Is it intellectually inconsistent to promote common standards while advocating for school choice?
Bruce Baker—Rutgers professor by day, anti-reform gadfly by night—thinks so, and took Fordham to task for either inconsistency between its goals or harboring a “weird, warped agenda.” He explains:
Collectively what we have here is a massive effort on the one hand, to require traditional public school districts to adopt a common curriculum and ultimately to adopt common assessments for evaluating student success on that curriculum and then force those districts to evaluate, retain and/or dismiss their teachers based on student assessment data, while on the other hand, expanding publicly financed subsidies for more children to attend schools that would not be required to do these things (in many cases, for example, relieving charter schools from teacher evaluation requirements).
This is a helpful way to frame it because I think Baker has gotten it precisely wrong.
Adopting common standards does not mean forcing a common curriculum on all schools.

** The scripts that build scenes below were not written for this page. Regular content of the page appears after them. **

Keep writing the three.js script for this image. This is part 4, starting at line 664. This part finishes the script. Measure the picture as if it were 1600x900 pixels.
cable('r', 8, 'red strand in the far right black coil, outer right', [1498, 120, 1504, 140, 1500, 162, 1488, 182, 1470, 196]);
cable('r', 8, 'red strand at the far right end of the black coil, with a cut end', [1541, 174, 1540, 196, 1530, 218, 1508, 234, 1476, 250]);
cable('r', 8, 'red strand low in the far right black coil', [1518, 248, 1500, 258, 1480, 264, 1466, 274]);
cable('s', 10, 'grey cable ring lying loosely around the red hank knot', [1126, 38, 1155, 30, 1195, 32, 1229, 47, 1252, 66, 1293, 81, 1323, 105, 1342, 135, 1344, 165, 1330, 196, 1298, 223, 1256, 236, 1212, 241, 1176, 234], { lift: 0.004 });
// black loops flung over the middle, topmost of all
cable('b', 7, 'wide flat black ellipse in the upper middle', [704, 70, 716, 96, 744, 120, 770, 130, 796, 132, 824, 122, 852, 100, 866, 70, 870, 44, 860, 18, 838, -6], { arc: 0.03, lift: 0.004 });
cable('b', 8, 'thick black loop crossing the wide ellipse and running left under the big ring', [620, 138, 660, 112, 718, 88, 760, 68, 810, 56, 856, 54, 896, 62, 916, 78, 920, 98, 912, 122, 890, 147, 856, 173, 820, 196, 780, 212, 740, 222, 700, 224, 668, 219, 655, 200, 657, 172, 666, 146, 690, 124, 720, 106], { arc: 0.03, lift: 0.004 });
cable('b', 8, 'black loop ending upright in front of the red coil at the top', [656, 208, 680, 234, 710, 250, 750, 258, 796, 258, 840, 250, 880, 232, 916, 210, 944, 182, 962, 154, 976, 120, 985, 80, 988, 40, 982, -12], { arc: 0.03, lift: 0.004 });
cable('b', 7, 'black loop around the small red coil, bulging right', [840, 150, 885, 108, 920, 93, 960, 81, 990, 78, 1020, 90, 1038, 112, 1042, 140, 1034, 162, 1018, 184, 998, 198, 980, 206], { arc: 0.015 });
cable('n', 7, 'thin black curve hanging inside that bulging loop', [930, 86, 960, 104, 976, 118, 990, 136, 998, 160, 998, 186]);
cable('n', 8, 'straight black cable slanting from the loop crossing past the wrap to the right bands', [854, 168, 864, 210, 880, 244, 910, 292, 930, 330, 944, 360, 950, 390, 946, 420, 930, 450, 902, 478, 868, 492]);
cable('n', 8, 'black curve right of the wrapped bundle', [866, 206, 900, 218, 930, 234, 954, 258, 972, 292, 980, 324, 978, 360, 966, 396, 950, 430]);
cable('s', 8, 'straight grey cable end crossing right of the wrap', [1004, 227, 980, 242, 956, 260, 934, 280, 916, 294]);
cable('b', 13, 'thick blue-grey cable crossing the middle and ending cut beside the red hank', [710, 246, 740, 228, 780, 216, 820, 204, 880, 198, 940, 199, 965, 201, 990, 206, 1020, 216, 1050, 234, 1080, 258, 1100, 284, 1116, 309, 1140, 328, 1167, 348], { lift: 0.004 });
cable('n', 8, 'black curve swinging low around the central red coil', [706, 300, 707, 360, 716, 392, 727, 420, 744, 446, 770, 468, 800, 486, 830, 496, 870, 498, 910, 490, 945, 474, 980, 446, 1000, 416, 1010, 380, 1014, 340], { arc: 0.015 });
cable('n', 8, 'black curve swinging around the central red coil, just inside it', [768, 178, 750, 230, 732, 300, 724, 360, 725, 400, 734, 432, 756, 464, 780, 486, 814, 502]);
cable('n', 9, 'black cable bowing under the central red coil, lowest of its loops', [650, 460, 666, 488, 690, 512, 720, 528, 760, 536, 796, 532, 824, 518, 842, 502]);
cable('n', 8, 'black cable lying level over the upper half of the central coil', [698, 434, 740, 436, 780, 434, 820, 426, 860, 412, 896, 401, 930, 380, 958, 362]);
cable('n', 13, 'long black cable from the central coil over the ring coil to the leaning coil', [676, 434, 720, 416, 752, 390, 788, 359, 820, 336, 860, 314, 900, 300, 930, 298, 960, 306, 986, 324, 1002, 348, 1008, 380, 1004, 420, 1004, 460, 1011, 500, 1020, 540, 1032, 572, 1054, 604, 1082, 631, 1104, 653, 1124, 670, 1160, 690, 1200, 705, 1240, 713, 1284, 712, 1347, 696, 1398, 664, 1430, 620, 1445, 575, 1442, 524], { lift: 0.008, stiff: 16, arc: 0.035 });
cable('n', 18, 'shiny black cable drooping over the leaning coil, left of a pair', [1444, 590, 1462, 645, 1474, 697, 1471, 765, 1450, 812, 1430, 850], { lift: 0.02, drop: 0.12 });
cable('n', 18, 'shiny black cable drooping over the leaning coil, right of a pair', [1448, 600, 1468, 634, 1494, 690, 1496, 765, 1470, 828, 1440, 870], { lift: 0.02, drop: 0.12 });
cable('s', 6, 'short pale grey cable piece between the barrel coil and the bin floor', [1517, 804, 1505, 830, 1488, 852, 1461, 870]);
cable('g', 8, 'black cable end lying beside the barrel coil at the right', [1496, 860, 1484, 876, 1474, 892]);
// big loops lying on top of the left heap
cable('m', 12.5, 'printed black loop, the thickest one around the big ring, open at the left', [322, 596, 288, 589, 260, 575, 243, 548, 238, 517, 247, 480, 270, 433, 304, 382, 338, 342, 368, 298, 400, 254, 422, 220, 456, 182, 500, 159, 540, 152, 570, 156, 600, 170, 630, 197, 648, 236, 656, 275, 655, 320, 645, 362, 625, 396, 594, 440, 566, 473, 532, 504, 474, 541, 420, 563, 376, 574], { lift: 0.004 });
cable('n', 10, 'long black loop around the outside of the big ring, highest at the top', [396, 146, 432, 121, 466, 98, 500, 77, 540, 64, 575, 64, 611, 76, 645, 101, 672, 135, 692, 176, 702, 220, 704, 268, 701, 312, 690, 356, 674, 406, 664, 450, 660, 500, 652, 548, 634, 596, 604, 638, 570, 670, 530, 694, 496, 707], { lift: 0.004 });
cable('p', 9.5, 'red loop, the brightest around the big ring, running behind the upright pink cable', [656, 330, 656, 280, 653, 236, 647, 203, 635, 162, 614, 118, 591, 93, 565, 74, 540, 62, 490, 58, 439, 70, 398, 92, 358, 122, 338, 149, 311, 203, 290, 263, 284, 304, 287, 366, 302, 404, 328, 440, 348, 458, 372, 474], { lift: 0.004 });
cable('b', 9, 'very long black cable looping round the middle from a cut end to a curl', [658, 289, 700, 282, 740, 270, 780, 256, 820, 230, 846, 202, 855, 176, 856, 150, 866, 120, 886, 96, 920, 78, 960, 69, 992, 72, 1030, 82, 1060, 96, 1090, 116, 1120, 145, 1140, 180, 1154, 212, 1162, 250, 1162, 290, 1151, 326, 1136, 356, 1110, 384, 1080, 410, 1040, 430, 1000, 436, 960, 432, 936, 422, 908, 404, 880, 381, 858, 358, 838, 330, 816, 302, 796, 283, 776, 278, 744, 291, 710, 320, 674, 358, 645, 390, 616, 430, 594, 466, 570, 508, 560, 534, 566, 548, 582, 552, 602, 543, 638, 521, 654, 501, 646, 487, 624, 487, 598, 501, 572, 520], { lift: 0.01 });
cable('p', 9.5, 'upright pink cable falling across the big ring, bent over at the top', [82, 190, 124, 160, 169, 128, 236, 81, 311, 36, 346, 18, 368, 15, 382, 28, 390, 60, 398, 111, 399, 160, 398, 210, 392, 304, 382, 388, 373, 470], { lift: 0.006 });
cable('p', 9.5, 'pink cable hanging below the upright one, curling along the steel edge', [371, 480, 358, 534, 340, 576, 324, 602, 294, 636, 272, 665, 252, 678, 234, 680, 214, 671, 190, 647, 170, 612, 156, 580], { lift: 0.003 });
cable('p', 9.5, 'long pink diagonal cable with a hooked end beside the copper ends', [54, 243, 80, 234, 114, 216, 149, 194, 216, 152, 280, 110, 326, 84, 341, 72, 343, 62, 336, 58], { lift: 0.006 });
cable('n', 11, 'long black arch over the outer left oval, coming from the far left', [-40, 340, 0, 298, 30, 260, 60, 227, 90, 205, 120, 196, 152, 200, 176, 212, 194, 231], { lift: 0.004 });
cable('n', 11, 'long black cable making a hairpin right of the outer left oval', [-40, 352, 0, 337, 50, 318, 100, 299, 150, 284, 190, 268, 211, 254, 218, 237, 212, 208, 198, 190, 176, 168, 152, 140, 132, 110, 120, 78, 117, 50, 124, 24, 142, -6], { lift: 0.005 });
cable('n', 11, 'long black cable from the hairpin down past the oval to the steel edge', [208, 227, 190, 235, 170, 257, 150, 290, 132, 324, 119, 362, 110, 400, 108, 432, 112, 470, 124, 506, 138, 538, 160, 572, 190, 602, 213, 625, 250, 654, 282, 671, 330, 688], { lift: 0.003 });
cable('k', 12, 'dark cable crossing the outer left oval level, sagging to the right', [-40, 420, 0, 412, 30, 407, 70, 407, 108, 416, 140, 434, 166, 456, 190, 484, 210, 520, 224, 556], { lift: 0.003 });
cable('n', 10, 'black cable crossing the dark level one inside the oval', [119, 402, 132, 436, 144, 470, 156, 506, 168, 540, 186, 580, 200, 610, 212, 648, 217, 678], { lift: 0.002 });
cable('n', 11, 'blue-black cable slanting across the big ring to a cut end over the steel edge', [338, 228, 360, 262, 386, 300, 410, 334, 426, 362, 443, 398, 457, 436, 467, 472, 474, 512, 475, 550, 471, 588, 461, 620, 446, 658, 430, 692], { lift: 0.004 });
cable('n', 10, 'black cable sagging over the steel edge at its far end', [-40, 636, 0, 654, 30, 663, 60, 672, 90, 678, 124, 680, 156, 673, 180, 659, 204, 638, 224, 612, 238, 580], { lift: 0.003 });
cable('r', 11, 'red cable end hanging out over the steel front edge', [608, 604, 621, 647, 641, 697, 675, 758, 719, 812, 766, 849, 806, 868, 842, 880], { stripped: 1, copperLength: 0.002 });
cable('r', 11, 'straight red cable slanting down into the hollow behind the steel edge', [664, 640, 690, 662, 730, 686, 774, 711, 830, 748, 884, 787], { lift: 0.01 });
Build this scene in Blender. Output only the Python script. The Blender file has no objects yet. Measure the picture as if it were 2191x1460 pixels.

For starters, adopting common standards does not mean forcing a common curriculum on all schools. And the difference between standards and curriculum is more than mere semantics. Standards define a baseline set of knowledge and skills that all students should learn. How students should learn that content—the curriculum—is up to the district/school/teacher to decide. And suggesting that holding all schools to the same standards somehow limits “any potential for real innovation,” as Bruce does, is misguided. Innovation stems not from different schools defining different ends, but instead from schools reaching those goals in different and innovative ways.
Second, adopting common standards doesn’t mean adopting a one-size-fits-all way to evaluate, retain, and/or dismiss teachers. It’s entirely possible—perhaps even desirable—to be in favor of common standards and assessments, while also giving school and district leaders the autonomy they need to hire and fire teachers.
Third, one of the advantages of common standards is the fact that all schools—traditional, magnet, technical, and charter—will be guided by the same expectations. And, in a choice environment, parents will have a common metric and a common language they can use to judge school effectiveness. That’s not to suggest that assessment results are the only way to judge them, but they are an independent yardstick that can be used in conjunction with other measures that parents use everyday.
Finally, reformers who believe that choice will lead to better educational options simply must acknowledge that choice between low-performing schools isn’t a real choice. In order to ensure that parents have high-quality options to choose from, we need to have rigorous standards to which all schools are held. Low performing schools should be closed. High performing schools should be encouraged to expand. Those in the middle should be improved. And parents should be empowered to choose between schools based on what’s best for their children.
In the end, if the goal is to improve educational outcomes for all students (and that is, in fact, Fordham’s goal), there needs to be some way to evaluate whether schools are adding value. Advocating for common standards and common assessments merely helps give parents the common language they need to understand that information. In short: it’s a way of helping make parents more informed consumers.